やっぱり、先生になろうと思った。あたしみたいな生徒があたしみたいにならないように、絶対に味方でいようと思った。大嫌いな学校で、教室で、あたしを守りたかった。
高3の受験期、固定観念に襲われるようになった。あたしは人を殺してしまう。フォークやはさみ、包丁を見るとそんな気がして、おそろしかった。包丁が入っている戸棚は開けられないように縛った。久しぶりに死にたかった。インターネットに転がっている、話を聞いてくれるチャットのサービスは、ずっとつながらないままだった。やっぱり先生になりたかった。進路希望調査には、東京学芸大学と書いた。
東京学芸大学には入れなかった。地元の大学の教育学部に入学した。生きづらい子どもたちの役に立ちたくて、特別支援教育を学んだ。2年の春、気持ちがだめになって歩けなくなった。3ヶ月引きこもった。外が怖くて、太陽が怖くてカーテンを閉めっぱなしにしていたら、雪がとけて春になっていた。太陽みたいな眩しいひとと付き合った。あたしを女の子にしてくれた。眩しすぎて、あたしまで光ってる気がして、幸せだった。夜だけ会ってくれて、朝になったらいなくなった。太陽はみんなのものだから、あたしのものにならないのは当然だった。寝ぼけた顔で抱きしめられると、脳が麻痺して、全部平気になった。半年たって、捨てられた。大丈夫になったと思ったら、今度は双極性障害と診断された。大好きだった児童養護施設のバイトに行けなくなって、子どもたちとちゃんとお別れできないまま退職した。また3ヶ月引きこもった。気づいたら、採用試験が迫っていた。自分はきっと福祉がやりたいんだと言い聞かせ、勉強をやめた。それどころじゃなかった。10年変わらなかった夢を、鬱で捨てた。

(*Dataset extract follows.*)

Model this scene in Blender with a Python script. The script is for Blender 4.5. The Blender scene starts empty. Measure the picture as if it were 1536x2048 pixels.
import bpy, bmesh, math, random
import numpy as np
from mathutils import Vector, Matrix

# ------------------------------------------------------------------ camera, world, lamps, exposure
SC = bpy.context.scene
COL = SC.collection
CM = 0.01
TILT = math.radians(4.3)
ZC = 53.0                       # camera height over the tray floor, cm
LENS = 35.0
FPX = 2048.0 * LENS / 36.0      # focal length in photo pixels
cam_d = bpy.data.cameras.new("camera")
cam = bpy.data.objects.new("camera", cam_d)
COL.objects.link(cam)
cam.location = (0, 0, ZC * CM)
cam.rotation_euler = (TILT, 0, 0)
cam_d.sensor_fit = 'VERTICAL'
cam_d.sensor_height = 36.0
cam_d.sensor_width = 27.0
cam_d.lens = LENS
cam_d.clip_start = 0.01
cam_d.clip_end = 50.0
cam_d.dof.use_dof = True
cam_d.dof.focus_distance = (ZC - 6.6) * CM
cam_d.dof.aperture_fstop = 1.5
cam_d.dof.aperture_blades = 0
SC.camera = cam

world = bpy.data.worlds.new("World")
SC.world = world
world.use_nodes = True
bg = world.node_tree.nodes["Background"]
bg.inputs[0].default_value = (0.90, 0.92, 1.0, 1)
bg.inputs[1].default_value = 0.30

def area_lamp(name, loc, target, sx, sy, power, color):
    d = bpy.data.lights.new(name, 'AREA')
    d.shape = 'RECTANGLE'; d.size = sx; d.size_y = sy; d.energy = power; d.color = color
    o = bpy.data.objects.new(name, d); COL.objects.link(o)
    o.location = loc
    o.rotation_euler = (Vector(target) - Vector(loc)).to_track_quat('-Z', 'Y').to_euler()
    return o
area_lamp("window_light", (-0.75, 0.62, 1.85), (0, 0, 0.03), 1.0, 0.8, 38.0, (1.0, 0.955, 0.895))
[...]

腕を切って、薬を飲まないと、分からなかった。あたしがおかしくなった理由は、ずっと考えないようにした。ツイッターで、「旭川」という言葉をミュートにした。世の中はやっぱり狂っていると思う。汚いものが、間違っているものが、残酷なものが、平気で転がっている。死ねなかった。蓋をした記憶が出てきて苦しくなる。だめになると、インスタであの子のアカウントを探した。4月から始めたバイト先に、躁鬱の女の子が応募してきてくれた。社長はその子を当たり前のように落とした。精神科に通っていることを明かさず採用してもらっているあたしは、元気な女子大生のふりして、不自然ににこにこして働いている。こうやってはじめて、お金が稼げる。いつまで続けられるのかわかんないけど、このやりかたでしか生きられないんだと思った。
明日は教員採用試験がある。試験を受ける友達に応援してるよ!とLINEをしていたら、息が苦しくなってきて、この文章を書いています。先生になるのを期待して、お金をかけてくれたお母さん、お父さん、ごめんなさい。許してくれますか。試験を受けないって言った時のお母さんの顔。気を抜くと、涙が出てくる。あたし、学校が嫌い、あの子が嫌い、あたしが嫌い。心の中にずっとあの子がいて、いつまでも囚われている。あの子より、かわいくないと、幸せじゃないといけない。あの学校のトイレの壁のタイルの色は、ピンク色だったね。